El narrador de esta historia piensa que no son diez, ni 36, ni innumerables las historias posibles de contar, sino que, finalmente, todas se reducen a una. La historia de amor. Su empeño, por consiguiente, consiste en construir un relato acerca de una historia común y trivial, pero de modo que resulte una historia única, la propia, inconfundible e irreductible a las historias de amor de los otros, diferente de las que ya se han contado y se siguen y seguirán contando. El narrador de esta novela quiere, pues, como lo reitera en las rudas páginas finales, alejar al lector de cualquier tópico peliculero. No es claro que logre ese propósito a pesar de los esfuerzos delicados del talentoso Julian Barnes, sin que por ello deje de ser una propuesta válida, quizás porque —como lo recuerda Huxley— la inversión de un lugar común también es un lugar común.
La historia de amor que se cuenta aquí es la de un joven inglés, Paul, que a los 19 años se enamora de una mujer que casi lo dobla en edad —casada y con dos hijas—, quien le corresponde, se convierten en amantes y conviven durante 12 años. La historia la cuenta un Paul ya cercano a la vejez, lúcido, en una suerte de ajuste de cuentas consigo mismo. Puede decirse, entonces, que es la historia un señor inglés, abogado, solterón, en extremo amargo y frustrado sentimentalmente, que rememora por escrito la historia de amor que marcó definitivamente su vida.
Es casi innecesario recordar la excelencia del oficio narrativo de Julian Barnes, el cual comparece aquí, desde luego, traduciéndose en una estructura o arquitectura del relato tan impecable como sutilmente planteada, también en la delicada penetración psicológica con que va desplegando la visión y experiencia con que vive el amor un joven casi adolescente, un hombre maduro y un hombre lo suficientemente viejo como para creer que la totalidad de su vida se encuentra disponible ante su vista —que ya lo fundamental de ella concluyó— y de ese manera está en condiciones de ponderar lo ocurrido con algún grado de justicia para sí mismo, para ella —Susan— y para los otros. También es preciso reconocer la presencia de esa virtud, propia de su mejor prosa, que podría llamarse “reflexividad encarnada”, puesto que el narrador —ya lo sabemos, un hombre más bien viejo— a propósito de sus experiencias desmenuza con ligereza y profundidad, siempre de modo pertinente a lo que acaece y enlazado con ello, pensamientos e ideas acerca del amor y los distintos tópicos que la literatura, la filosofía, la psicología y la cultura pop y no pop han fraguado durante siglos.

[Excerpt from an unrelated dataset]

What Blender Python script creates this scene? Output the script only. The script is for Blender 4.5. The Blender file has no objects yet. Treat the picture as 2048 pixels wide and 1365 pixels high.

Quizás donde aquel oficio alcanza su punto más alto es, no obstante, la manera callada, casi imperceptible, en que logra diferenciar dos tiempos narrativos, los cuales corresponden a los dos momentos claves de la misma: el momento en que ocurrieron los hechos y el momento en que son recordados. Así, el lector, aunque esté advertido de que todo se trata de una rememoración (y que la memoria es falible), experimenta la lectura de la acción como si ocurriera en el presente y no en el pasado. Esto es especialmente vital cuando narra la génesis de este amor y el modo como lo vive el Paul joven porque allí Barnes, mediante un hábil juego de desplazamiento desde la segunda a la tercera persona, coloca al lector en el punto de vista ingenuo, entusiasmado y fresco de un joven, haciéndolo revivir con él, la época floreada y luminosa de esta historia.
Barnes apuesta por un relato cuyo valor se funda esencialmente en la “honestidad” narrativa. Este narrador dice entonces al lector: no le voy a contar cuentos sobre mi cuento, no le voy mentir, edulcorar, no voy tratar de autoexculparme ni tampoco de amortiguar la responsabilidad de Susan, ni de las familias, ni de la cultura inglesa, ni de nada. Seré implacable con los hechos. Pero cabe preguntarse ¿cómo se establece la verdad dentro de una narración si todo en ella es ficción, es decir, mentira? El truco, por cierto, es generar dos niveles de ficción (lo vivido y lo recordado), siendo la honestidad veraz la adecuación máxima del segundo respecto del primero.
La única historia es el relato solvente, pero no brillante ni genial, de un corazón destrozado; la revisión minuciosa de un hombre que, partiendo como un creyente en el amor, en un diálogo consigo mismo, intenta dilucidar el itinerario que lo condujo al vacío emocional actual, en el cual, si es que late todavía una llama lánguida de pasión, es gracias a ese amor juvenil por muy trágico, fracasado y horroroso que sea. Ese itinerario es brutal y esta novela es, propiamente tal, un descenso a los infiernos desde el paraíso.